Stilllegung: 20 Jahre für den Rückbau
Vattenfall präsentiert Planung für KKW-Zukunft
Brunsbüttel
Der schwedische Energiekonzern Vattenfall bereitet sich auf die
endgültige Stilllegung seines Kernkraftwerkes in Brunsbüttel vor. Zwei
Alternativen für die Gestaltung dieses Schrittes stellte der technische
Geschäftsführer Ernst-Michael Züfle jetzt beim
traditionellen „Klönschnack am Deich“ auf dem Gelände des Kernkraftwerks
vor: einen auf 50 Jahre angelegten „sicheren Einschluss“ oder einen in
20 Jahren zu bewältigenden „direkten Rückbau“. Dafür hat das Unternehmen
Rückstellungen von 1,6 Milliarden Euro beiseitegelegt – „mehr als der
Bau des Kraftwerks gekostet hat“, wie Züfle bemerkte.
Zum Klönschnack hatte Vattenfall rund 120 Vertreter aus Politik,
Wirtschaft und Verwaltung sowie von Kirche und Schulen eingeladen.

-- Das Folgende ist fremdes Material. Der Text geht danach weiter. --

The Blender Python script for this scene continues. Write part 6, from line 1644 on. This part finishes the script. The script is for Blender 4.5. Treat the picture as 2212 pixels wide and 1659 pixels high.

Vattenfall, so berichtete der für Krümmel und Brunsbüttel zuständige
technische Geschäftsführer, zähle Schweden, Deutschland und die
Niederlande zu seinen Kernmärkten, agiere aber auch in Großbritannien,
Belgien, Frankreich, Finnland, Dänemark und Polen. „Die Welt verändert
sich“, stellte Züfle nach der Atomkatastrophe im japanischen Fukushima
fest. Das sei zwar „eine ganz schlimme Sache“ gewesen, aber in keinem
anderen Land habe die Neubewertung der Kernenergie zu derart
gravierenden Folgen wie in Deutschland geführt. Vor gut einem Jahr sei
man noch davon ausgegangen, dass die Kraftwerke Krümmel und Brunsbüttel
bis 2035 bzw. 2025 in Betrieb sein könnten. Die jetzige „Vollbremsung“
habe die über Jahre hinweg getätigten Investitionen nutzlos gemacht und
führte zu erheblichen finanziellen Schäden. Züfle forderte deshalb einen
„fairen Schadenersatz“. Vattenfall prüfe eine Klage vor dem
Bundesverfassungsgericht.
Beim Kernkraftwerk Brunsbüttel geht man nun von abzubauenden Massen
von 330 000 Tonnen Beton, Stahl und Rohrleitungen aus. Das radioaktive
Material müsse in das bis 2045 genehmigte Zwischenlager eingestellt
werden. Ein direkter Abbau sei insofern vorteilhaft, als dass die
wirtschaftlichen Folgen gemildert würden, man auf das erfahrene Personal
zurückgreifen könne und das Gelände früher wieder genutzt werden könne.
Nachteilig sei die höhere noch vorhandene Radioaktivität, so dass die
Strahlenbelastung den Abbau technisch erschweren könnte. Der Leiter des
Kernkraftwerks Brunsbüttel, Knut Frisch, erläuterte die in der
Energiewende begründeten personellen und technischen Anpassungen. „Wir
haben viele Arbeiten von Fremdfirmen auf eigene Mitarbeiter
umgeschichtet“, sagte Frisch. Qualifizierungsmaßnahmen,
Altersteilzeitangebote, ein geändertes Ausbildungskonzept sowie
neugestaltete Schichtbesetzungen führten zu einem Personalabbau von 1000
im Jahr 2010 auf jetzt nur noch gut 400 Mitarbeiter.
Im Ausstieg aus der Kernenergie und dem Ausbau von Wind- und
Solarenergie befürchtet Frisch allerdings einen Stromengpass und weiter
steigende Preise, weil man bei nicht verfügbarer Sonnen- und Windenergie
auf teuren Spitzenlaststrom zurückgreifen müsse. Der Offshore- und
Onshorebetrieb mache eine Vervierfachung des gegenwärtig 34 000
Kilometer langen Leitungsnetzes in Deutschland notwendig.